Par ailleurs, même si elle affirme que l’assèchement du marais est « d’ordre naturel », la direction du REM prévoit déjà de le recharger, c’est-à-dire qu’elle y ajoutera de l’eau. « Compte tenu de la présence de nos équipes dans le secteur pour la réalisation des travaux de comblement de la cavité et de notre engagement et sensibilité envers la préservation de la faune et la flore des milieux humides, les équipes procéderont à la recharge du milieu humide. » Cela serait fait « en accord » avec la Ville de Montréal et le ministère de l’Environnement et de la Lutte contre les changements climatiques (MELCC) « au cours des prochains jours ».
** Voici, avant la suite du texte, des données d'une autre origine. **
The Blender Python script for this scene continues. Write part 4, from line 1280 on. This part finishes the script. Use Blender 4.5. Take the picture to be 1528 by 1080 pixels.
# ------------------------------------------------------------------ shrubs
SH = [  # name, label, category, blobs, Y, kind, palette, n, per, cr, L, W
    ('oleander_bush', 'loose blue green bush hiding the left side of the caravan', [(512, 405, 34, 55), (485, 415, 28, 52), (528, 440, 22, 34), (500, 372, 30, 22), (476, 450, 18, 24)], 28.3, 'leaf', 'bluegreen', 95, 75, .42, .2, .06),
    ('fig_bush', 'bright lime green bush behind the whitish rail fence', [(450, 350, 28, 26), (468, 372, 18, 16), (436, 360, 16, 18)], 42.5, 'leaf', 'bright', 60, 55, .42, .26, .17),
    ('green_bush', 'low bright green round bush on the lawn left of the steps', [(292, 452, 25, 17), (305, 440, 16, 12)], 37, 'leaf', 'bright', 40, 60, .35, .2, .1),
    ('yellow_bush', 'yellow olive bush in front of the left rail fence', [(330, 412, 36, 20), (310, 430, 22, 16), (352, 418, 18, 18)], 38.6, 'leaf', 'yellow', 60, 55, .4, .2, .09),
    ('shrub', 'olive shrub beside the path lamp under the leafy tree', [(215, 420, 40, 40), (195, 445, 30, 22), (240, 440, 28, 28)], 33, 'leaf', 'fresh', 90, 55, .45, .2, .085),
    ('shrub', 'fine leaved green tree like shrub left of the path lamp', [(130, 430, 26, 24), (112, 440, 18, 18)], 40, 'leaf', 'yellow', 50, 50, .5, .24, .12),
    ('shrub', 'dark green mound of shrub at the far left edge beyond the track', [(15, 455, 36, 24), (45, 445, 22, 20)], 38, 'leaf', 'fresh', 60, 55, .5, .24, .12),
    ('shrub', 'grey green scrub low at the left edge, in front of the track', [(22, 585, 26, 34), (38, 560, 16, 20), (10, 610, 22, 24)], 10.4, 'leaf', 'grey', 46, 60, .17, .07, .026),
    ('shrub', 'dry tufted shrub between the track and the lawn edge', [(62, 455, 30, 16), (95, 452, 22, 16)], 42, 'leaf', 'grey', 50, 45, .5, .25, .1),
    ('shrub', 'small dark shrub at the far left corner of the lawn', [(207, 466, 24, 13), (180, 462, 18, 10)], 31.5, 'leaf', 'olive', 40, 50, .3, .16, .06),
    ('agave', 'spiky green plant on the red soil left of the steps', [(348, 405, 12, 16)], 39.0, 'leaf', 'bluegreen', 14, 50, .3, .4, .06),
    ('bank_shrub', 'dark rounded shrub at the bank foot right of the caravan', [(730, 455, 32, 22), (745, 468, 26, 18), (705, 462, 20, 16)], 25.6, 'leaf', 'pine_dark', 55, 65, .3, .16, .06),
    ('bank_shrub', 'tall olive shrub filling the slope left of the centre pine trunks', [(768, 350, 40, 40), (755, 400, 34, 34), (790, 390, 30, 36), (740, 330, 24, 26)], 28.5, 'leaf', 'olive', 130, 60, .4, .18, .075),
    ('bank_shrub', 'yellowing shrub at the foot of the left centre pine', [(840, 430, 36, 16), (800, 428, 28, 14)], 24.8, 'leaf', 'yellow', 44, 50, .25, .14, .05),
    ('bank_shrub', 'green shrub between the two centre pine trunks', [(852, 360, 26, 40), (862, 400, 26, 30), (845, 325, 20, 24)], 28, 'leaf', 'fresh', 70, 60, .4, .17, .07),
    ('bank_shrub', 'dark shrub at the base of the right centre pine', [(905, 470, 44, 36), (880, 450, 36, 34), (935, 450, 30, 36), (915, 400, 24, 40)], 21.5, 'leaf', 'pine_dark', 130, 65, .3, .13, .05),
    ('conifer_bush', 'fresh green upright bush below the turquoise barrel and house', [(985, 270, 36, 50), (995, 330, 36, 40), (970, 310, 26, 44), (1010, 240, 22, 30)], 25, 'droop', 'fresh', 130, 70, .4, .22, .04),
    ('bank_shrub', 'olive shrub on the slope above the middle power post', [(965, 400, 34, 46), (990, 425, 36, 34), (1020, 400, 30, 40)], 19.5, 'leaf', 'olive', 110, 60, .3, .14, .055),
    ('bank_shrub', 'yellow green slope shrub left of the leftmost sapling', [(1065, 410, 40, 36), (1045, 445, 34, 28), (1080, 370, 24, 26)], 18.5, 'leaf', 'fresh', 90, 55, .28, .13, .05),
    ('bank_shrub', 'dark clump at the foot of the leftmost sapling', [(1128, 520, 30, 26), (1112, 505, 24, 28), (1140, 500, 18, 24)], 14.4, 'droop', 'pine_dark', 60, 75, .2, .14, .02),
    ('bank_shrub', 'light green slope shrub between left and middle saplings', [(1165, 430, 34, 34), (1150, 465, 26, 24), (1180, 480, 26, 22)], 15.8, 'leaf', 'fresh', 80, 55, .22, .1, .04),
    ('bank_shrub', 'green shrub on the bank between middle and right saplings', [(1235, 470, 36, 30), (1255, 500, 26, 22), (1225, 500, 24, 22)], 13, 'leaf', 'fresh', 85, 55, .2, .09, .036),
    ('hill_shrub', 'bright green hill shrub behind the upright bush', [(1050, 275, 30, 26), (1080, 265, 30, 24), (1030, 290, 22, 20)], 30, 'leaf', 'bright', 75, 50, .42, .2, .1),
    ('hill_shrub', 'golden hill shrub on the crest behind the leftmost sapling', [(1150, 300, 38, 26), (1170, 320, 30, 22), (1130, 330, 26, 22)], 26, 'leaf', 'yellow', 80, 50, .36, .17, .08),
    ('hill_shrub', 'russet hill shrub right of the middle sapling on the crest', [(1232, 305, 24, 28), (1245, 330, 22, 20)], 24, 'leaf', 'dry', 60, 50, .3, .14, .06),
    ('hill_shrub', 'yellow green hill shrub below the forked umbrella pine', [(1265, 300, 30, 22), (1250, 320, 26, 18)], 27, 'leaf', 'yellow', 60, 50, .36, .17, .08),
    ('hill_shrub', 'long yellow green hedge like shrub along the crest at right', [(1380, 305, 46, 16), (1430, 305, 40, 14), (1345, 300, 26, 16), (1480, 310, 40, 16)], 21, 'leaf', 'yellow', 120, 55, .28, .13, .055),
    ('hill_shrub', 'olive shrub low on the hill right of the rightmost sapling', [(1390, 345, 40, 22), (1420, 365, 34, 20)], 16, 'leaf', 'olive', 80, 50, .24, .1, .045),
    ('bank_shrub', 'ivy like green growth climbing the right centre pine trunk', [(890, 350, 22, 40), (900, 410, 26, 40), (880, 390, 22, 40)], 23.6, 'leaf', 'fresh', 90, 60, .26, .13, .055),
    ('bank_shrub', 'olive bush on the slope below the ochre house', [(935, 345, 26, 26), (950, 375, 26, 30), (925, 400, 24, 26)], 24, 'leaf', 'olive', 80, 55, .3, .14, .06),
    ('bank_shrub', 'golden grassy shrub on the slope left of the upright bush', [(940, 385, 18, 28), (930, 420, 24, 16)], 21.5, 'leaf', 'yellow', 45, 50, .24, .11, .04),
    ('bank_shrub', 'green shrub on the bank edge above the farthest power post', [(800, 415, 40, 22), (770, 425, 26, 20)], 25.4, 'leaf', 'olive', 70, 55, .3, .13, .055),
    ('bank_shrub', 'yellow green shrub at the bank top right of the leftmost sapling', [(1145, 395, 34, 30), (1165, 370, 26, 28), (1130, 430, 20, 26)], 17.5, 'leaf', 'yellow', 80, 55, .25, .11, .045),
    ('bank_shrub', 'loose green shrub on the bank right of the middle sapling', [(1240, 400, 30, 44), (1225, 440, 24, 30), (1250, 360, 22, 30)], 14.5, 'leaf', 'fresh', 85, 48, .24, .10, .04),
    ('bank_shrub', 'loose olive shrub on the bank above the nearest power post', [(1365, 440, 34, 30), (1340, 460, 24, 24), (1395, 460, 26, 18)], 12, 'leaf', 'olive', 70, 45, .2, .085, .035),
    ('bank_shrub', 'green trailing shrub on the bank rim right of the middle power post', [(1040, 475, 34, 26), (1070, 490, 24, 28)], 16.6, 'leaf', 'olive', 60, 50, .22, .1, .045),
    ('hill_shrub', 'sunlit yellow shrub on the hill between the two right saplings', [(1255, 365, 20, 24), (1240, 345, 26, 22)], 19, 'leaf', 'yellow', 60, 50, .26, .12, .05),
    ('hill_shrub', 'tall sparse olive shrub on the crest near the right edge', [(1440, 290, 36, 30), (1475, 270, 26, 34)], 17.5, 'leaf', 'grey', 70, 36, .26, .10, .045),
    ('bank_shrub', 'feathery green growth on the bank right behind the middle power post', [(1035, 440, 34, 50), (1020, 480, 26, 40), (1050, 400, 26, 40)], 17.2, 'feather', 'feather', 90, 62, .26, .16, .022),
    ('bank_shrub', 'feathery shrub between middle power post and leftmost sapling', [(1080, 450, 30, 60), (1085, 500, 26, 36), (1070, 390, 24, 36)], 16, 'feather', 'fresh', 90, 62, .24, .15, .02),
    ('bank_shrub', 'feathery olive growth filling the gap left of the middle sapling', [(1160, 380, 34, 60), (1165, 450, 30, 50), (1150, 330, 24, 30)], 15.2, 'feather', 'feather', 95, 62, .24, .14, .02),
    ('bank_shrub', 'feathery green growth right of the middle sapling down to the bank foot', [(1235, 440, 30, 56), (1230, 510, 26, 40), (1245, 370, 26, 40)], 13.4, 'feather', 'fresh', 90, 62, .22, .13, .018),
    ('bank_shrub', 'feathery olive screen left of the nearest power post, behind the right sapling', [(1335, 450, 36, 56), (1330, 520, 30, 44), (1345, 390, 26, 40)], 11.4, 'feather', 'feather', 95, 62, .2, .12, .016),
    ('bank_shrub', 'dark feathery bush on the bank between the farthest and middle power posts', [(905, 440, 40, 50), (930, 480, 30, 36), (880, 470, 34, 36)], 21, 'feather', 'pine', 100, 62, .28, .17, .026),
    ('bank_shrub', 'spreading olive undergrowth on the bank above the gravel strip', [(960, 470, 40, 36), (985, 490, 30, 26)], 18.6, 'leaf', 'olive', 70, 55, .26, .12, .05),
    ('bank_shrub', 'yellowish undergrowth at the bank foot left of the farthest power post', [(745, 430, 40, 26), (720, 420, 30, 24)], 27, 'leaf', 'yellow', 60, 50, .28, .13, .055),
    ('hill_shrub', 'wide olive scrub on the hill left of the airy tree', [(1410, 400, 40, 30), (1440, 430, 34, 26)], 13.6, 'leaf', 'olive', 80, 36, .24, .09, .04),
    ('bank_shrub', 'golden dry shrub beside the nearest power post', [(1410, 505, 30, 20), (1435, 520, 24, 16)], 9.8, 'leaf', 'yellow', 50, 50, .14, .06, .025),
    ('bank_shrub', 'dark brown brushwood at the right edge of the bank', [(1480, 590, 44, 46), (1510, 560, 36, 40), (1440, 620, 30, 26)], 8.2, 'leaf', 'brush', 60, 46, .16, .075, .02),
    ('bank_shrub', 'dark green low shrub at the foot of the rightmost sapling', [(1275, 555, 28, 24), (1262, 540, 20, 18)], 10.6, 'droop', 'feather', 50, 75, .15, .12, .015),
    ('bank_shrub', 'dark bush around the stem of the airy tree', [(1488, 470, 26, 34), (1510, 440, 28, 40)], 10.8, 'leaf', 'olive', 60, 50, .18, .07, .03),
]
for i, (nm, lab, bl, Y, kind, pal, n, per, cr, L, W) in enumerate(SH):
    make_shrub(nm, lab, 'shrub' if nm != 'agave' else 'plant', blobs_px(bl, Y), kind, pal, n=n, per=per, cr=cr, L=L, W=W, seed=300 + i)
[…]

Du côté du MELCC, on précise que deux inspections ont eu lieu sur le site naturel asséché au cours des derniers jours et que « les vérifications se poursuivent ». S’il est démontré que les travaux du REM ont provoqué cette destruction d’un milieu humide, que ferait le MELCC ? « Le ministère prendra les mesures nécessaires pour faire respecter les lois et les règlements sous sa juridiction. En plus des recours prévus pour ce type de manquements, des mesures correctives pourraient être exigées de la part du responsable », explique-t-on, en réponse aux questions du Devoir.

Sanctionner la Caisse

 

Avocate au Centre québécois du droit de l’environnement, Anne-Sophie Doré explique si le promoteur n’a pas respecté les conditions de son autorisation, « le MELCC pourra imposer une sanction administrative et pécuniaire qui se traduit par une amende ». Le ministre de l’Environnement, Benoit Charette, pourrait aussi exiger que le milieu soit remis en état.

« A priori, si le ministère conclut qu’il y a bel et bien eu altération à un milieu humide en raison des travaux du REM, il pourrait conclure qu’il y a eu contravention à la Loi sur la qualité de l’environnement en raison du non-respect des dispositions portant sur les milieux humides », ajoute Me Doré. Il est en effet nécessaire d’obtenir une autorisation du ministère pour les travaux qui ont un impact sur les milieux humides et de déposer une compensation financière pour la destruction d’un milieu humide.

Pour l’écotoxicologue Daniel Green, il ne fait aucun doute que les travaux du REM ont provoqué la formation d’un trou dans le marais (visible sur des photos), qui s’est ensuite asséché. Selon lui, une telle situation était prévisible, en raison de l’instabilité des sols qui sont gorgés d’eau sous ce milieu humide.

M. Green estime que dans ce contexte, CDPQ Infra devrait être sanctionnée, puisqu’elle aurait contrevenu aux lois environnementales du Québec. « Si un promoteur immobilier faisait la même chose, l’entreprise serait poursuivie », souligne-t-il, en déplorant par ailleurs l’idée de « recharger » le marais avec l’eau tirée du réseau d’aqueduc, et donc traitée.

Katherine Collin déplore surtout le fait que cet assèchement pourrait avoir détruit les stocks de poissons qui vivaient dans cet étang. Ces stocks constituaient une ressource alimentaire pour plusieurs espèces d’oiseaux, qui ont aussi probablement perdu un habitat propice pour plusieurs dizaines d’espèces de la faune aviaire sur l’île de Montréal.